そのデータが蓄積されてクレームの履歴がまとまれば、リフォーム提案など将来にわたって安定した賃料収入を維持するための基礎資料にすることもできるし、そもそも記録を残しておかないと、人間は忘れる動物であり記憶が曖昧になってしまう。その他、賃貸経営に関する提案リポートがあれば尚素晴らしい。しかし、このリポートを書くという作業は、それほど得意だという人(会社)はあまりいない。現実には、現場仕事でバタバタしているというのが実態だ。

避けたい会社

オーナーの利益より自社の利益を優先する会社を見かけることがある。次にあげるような会社は、避けるのが無難であろう。

①入居者に無理やりに物品を販売する
入居者に対して、嫌がっているのにいろいろなものを売りつけたりして、お金を取っている会社は疑問である。もちろん入居者が喜ぶことであれば、長く住んでもらうためにいいことだが、そうでないのなら、オーナーの利益を損なっているということになる。

②他の仲介業者を後回し
管理会社が自社仲介店を構えている場合、他の仲介業者でもより早く入居者を決められるのに、そこへは積極的に情報を開示せず、優先的に自社仲介店舗に仲介手数料を落とそうとする行為がある。自社で早く決められるのならまったく問題はないが、長期に空室があっても他業者に情報を開示しないようではオーナーの利益に反する。

③ベンダーへの不当な要求
リフォームやメンテナンスのベンダー(協力業者)に対し、過度な接待や不当なバック・マージンを強要する会社もなかにはある。それらの分は、コストに乗ってオーナーの負担となるのである。

④「売りたい、建てさせたい」に偏向
ディベロッパーや建設会社が、自ら販売あるいは建設した物件を、自ら査定する評価賃料で借り上げる所謂サブリース(一括借り上げ)をしているケースが多いのは、よく知られている。その中には、「売りたい、建てさせたい」に偏向し、そのために少々無理をした高い保証額をつける会社もあり、売るため、建てさせんがための家賃(空室)保証になってしまっている場合もあるので気をつけたい。
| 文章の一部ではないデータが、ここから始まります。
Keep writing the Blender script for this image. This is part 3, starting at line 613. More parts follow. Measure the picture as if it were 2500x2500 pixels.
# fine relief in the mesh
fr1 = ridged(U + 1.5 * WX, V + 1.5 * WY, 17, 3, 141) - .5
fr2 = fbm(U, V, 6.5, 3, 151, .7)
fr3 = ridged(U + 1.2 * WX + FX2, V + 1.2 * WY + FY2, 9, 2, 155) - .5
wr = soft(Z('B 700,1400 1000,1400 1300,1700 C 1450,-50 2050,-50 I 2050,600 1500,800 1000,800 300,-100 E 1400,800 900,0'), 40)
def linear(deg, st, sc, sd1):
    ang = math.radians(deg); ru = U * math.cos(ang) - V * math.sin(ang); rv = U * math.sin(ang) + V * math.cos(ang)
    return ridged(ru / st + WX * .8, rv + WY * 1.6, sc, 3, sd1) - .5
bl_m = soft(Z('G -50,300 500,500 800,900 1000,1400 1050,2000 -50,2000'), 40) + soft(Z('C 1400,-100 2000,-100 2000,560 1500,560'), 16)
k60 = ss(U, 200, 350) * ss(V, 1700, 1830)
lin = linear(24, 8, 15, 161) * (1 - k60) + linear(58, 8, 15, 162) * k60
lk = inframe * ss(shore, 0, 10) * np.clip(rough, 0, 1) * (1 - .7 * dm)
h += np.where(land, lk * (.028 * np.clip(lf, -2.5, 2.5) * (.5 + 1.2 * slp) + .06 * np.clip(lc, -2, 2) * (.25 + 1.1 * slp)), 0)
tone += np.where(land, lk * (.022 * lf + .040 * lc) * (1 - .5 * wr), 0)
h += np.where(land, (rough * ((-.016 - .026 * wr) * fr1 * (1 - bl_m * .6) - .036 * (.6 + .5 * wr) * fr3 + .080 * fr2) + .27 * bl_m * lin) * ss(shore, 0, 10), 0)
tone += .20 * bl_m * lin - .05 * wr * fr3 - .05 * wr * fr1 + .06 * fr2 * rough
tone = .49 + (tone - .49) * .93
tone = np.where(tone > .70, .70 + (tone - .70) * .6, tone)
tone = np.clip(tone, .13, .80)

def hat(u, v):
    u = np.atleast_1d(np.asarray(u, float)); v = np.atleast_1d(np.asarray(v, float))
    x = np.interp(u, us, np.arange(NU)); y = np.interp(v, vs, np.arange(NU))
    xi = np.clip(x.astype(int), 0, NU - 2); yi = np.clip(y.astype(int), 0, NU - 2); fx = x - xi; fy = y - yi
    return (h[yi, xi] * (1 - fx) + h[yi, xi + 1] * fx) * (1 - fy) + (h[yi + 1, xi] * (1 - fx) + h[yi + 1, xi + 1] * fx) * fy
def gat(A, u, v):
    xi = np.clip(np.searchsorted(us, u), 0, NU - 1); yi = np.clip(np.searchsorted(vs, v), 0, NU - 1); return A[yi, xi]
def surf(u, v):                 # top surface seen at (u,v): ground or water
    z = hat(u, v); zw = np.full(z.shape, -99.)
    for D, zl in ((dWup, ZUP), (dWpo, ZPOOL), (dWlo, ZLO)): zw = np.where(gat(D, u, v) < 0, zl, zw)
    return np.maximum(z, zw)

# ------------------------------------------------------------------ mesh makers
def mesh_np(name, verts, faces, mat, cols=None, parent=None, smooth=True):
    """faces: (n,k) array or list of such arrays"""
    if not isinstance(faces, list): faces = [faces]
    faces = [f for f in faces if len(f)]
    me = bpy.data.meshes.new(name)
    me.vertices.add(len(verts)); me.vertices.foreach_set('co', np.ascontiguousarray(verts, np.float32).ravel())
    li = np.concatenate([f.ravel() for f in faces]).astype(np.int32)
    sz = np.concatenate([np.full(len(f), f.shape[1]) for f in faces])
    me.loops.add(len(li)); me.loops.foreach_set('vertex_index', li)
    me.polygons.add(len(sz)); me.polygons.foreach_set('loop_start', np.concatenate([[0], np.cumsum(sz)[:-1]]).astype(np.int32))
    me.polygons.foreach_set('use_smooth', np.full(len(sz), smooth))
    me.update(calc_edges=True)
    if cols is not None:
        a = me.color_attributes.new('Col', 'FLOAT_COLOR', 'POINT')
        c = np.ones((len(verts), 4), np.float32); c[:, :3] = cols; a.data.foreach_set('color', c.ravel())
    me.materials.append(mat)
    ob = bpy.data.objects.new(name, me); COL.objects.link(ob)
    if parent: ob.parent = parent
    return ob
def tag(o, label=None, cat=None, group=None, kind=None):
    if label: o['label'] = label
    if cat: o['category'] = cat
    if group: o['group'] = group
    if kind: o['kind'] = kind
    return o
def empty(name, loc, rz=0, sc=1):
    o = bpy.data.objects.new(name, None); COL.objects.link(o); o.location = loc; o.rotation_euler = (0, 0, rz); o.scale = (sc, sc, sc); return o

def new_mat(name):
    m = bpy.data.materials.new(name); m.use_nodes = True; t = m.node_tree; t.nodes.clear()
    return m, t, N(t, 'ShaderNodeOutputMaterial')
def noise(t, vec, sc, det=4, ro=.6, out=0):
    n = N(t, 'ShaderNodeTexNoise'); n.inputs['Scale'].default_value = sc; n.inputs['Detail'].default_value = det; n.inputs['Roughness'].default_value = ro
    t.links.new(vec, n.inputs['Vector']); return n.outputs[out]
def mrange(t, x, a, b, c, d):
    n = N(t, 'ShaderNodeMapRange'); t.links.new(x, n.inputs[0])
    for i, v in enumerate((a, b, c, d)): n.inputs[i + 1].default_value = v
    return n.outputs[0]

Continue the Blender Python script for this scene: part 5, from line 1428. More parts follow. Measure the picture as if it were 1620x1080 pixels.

「少々の無理」が「企業努力」か、真に「無理な保証」かの判断は難しいところだが。

サブリースは魅力的なシステムであり、確かなニーズがある。弊社も行っている。しかし、たとえ30年契約を結んだとしても、借り上げの契約書には「市場賃料との連動で1年もしくは2年ごとに保証(借り上げ)賃料の見直しをします」との一文が盛り込まれている。

 

30年間の長期間のリスクなど、オーナー以外には誰も負うことはできない。保証という「仕組み」だけを盲信して、思わぬ火傷(やけど)をしないようにしていただきたいものである。要は、「物件の力」に自信が持てるかどうかだ。

会社の雰囲気

最後に、「組織のマネジメント能力」であるが、簡単にいうと「会社の雰囲気がいいか」ということになると思う。どの業種でも同じだと思うが、会社の人間関係や組織の動きの良さはとても重要である。どう見分けるかというと、会社を訪問して、働いているスタッフの様子を見るといい。楽しそうに明るく働いていればまず大丈夫だ。逆にお客さんが来ても挨拶もしないで暗い会社は要注意だ。